Moneythink is an organization that uses mentorships to fulfill the vision of a world where every student is financially literate and prepared to make smart financial decisions upon entering adulthood, according to the Moneythink website.

With the addition of more Moneythink mentors, Jang, a third-year in finance, said he hopes to bring the organization to Columbus and will now begin the mentorship program in high school classrooms.

Moneythink at OSU is a chapter of a national organization, which formed during the 2007 economic crisis when students at the University of Chicago wanted to help prevent another economic downfall and promote a healthier economy, according to Moneythink’s website.

Jang said he took the broad idea of financial literacy and broke it down to its most important and core values to teach underprivileged youth in inner-city schools.

“Moneythink strives to partner with a school with at least 85 percent free or reduced lunches,” said Lauren Palmer, a third-year in finance and co-president. The organization’s mission is to teach high school juniors and seniors about the importance of personal finance.

Jang said he and Palmer wish to bring this life skill to students in the Columbus area.

“I don’t think there’s an organization like this. I think this is something that society needs,” Jang said. “Financial literacy is missing.”

Moneythink at OSU is set to enter high school government classes this January. Jang said the organization will begin mentoring at Columbus North International School, which does not currently offer a stand-alone personal finance class.

According to Moneythink’s website, mentors will follow a Financial Capability Curriculum that covers mindful spending, what credit is, and how to save money, along with other finance-related topics aimed at creating “financially healthy adults.”
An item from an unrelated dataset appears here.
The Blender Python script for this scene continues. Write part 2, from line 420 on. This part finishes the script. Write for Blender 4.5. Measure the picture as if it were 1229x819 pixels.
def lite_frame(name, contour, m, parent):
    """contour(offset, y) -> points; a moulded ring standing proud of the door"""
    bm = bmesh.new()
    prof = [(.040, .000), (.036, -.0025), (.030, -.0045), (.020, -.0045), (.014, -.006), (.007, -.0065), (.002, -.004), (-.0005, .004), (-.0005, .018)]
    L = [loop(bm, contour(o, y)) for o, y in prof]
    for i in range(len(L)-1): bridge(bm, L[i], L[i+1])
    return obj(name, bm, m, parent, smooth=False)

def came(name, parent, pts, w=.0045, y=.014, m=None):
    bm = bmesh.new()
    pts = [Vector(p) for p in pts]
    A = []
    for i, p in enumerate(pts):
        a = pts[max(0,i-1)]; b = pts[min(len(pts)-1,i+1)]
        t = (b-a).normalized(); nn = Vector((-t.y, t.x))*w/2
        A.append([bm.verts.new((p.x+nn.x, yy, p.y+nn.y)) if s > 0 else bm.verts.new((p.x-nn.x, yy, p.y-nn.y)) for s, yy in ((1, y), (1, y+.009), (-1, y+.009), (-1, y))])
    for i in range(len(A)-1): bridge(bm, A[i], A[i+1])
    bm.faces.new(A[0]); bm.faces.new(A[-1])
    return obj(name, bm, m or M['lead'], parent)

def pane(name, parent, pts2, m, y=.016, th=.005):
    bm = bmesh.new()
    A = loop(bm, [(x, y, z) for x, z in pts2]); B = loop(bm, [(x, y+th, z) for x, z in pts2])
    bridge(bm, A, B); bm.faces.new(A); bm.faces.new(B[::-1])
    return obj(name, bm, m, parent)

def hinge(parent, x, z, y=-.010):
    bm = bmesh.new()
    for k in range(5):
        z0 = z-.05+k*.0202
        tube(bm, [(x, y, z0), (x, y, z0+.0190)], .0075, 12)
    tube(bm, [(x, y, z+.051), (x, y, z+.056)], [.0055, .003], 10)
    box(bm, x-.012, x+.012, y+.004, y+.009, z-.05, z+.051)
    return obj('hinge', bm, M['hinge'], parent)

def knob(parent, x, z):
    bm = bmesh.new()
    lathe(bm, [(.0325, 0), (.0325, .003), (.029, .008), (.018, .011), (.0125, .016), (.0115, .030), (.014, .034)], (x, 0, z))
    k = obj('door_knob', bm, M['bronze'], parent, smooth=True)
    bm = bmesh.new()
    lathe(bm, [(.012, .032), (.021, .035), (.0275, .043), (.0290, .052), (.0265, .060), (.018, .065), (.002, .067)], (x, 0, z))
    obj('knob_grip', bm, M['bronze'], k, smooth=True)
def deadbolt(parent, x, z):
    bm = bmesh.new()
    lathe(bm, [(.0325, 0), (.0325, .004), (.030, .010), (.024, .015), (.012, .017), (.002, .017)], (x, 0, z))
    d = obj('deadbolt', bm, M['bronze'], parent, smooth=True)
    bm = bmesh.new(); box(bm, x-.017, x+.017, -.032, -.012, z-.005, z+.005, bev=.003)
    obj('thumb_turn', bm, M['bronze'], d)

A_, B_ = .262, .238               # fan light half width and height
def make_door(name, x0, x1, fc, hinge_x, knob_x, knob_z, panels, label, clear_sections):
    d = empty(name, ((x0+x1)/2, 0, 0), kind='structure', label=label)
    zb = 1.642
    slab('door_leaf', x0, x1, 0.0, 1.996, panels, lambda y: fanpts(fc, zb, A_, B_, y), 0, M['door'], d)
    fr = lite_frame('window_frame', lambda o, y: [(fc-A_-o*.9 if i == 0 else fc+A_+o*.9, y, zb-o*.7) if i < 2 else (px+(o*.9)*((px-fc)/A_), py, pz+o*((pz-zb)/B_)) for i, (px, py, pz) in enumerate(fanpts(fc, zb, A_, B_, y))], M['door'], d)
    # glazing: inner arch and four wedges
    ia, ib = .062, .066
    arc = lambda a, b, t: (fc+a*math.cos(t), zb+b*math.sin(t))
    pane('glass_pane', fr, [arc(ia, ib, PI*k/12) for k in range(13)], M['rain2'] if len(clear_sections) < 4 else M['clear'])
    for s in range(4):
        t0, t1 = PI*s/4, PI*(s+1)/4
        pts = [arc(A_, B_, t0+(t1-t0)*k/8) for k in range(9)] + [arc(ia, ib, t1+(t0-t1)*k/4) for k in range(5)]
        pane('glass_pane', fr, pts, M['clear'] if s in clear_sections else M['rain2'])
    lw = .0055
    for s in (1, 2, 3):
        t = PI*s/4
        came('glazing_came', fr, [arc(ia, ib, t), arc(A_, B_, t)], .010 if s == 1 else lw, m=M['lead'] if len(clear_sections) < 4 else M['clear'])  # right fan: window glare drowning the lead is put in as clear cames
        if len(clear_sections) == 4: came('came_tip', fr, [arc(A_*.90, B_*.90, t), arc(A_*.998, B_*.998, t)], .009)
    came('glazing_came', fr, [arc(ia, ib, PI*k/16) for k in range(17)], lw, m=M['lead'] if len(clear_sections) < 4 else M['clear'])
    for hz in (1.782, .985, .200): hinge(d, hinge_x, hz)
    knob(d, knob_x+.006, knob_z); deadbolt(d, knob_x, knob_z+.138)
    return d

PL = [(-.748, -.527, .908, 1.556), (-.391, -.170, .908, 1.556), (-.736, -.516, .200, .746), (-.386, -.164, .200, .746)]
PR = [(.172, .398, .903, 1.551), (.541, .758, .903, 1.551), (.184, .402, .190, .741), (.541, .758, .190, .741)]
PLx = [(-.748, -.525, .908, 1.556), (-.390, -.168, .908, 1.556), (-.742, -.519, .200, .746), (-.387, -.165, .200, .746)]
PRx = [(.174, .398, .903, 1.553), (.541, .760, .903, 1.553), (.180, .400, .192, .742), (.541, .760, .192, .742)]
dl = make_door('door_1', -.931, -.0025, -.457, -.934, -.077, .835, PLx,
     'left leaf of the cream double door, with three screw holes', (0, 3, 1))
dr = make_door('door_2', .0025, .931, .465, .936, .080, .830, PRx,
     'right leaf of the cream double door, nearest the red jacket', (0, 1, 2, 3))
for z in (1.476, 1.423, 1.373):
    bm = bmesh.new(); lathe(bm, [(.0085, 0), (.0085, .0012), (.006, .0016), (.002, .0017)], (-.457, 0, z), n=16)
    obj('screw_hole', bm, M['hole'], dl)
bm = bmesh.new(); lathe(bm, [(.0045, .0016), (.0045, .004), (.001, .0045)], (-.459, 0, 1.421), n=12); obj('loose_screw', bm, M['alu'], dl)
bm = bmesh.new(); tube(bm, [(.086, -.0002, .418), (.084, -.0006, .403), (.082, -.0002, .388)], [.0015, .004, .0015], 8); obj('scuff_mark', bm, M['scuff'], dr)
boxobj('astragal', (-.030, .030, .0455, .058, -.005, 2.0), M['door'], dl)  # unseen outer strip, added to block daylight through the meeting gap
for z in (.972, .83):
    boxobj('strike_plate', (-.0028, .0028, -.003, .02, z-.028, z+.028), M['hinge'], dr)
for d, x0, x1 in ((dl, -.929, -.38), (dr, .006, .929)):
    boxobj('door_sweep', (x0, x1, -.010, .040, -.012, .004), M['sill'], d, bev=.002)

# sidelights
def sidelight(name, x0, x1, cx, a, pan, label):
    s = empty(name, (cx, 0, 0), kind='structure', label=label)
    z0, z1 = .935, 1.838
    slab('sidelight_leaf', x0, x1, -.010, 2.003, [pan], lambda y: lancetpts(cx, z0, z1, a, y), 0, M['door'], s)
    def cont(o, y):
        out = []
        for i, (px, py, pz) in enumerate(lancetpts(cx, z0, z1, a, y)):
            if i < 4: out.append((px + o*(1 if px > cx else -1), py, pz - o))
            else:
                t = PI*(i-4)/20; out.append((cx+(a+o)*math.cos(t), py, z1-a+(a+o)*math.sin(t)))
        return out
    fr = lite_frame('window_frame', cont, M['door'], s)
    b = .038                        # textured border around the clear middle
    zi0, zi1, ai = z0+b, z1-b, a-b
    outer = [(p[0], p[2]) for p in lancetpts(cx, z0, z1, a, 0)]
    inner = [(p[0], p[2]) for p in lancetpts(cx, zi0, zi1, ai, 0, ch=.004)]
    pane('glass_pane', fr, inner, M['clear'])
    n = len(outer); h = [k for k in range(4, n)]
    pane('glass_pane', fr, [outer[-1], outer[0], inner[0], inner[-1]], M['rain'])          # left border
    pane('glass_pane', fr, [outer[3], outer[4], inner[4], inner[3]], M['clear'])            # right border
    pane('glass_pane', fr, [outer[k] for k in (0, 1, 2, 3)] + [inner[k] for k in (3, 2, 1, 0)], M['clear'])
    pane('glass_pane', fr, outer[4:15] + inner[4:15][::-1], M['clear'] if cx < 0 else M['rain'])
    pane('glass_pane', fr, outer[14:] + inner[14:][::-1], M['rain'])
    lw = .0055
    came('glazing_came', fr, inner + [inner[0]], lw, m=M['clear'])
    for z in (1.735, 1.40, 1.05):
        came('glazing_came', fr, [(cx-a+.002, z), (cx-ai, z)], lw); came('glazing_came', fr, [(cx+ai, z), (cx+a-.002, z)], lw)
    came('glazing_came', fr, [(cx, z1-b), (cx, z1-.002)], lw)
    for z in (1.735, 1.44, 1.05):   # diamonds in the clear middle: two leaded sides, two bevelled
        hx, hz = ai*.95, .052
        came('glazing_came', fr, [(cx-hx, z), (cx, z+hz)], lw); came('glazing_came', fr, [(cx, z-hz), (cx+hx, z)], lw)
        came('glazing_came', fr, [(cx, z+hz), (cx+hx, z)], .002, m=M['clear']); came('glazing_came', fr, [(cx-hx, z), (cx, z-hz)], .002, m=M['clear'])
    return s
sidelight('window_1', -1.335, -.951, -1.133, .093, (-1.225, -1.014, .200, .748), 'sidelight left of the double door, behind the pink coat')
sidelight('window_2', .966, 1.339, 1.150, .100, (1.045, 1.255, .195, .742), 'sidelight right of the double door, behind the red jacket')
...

Sometimes, as adults, we assume that students have a good sense of how to manage their money,” said Kenton Lee, principal of Columbus North International School. “The reality is, as a society, we need future generations to be financially literate.  As an educator, I would like to have confidence that when my students get jobs and start businesses, they have all of the information they need to find long-term success.”

Manit Jain, a second-year in accounting and Moneythink mentor, said he chose to take a personal finance class in high school because he understood that a regimented lesson on finance would improve his current and future financial standings.

“No one really talks about these kind of things,” Manit said. “I think it’s one of the most undervalued skills in today’s society.”

Lee said he hopes that Moneythink will teach students to think ahead.
“I hope that Moneythink will get our students to … create a plan on how they will be able to pay off student loans, manage a job during college and even develop strategies on how to find the right internship or summer employment opportunity,” he said.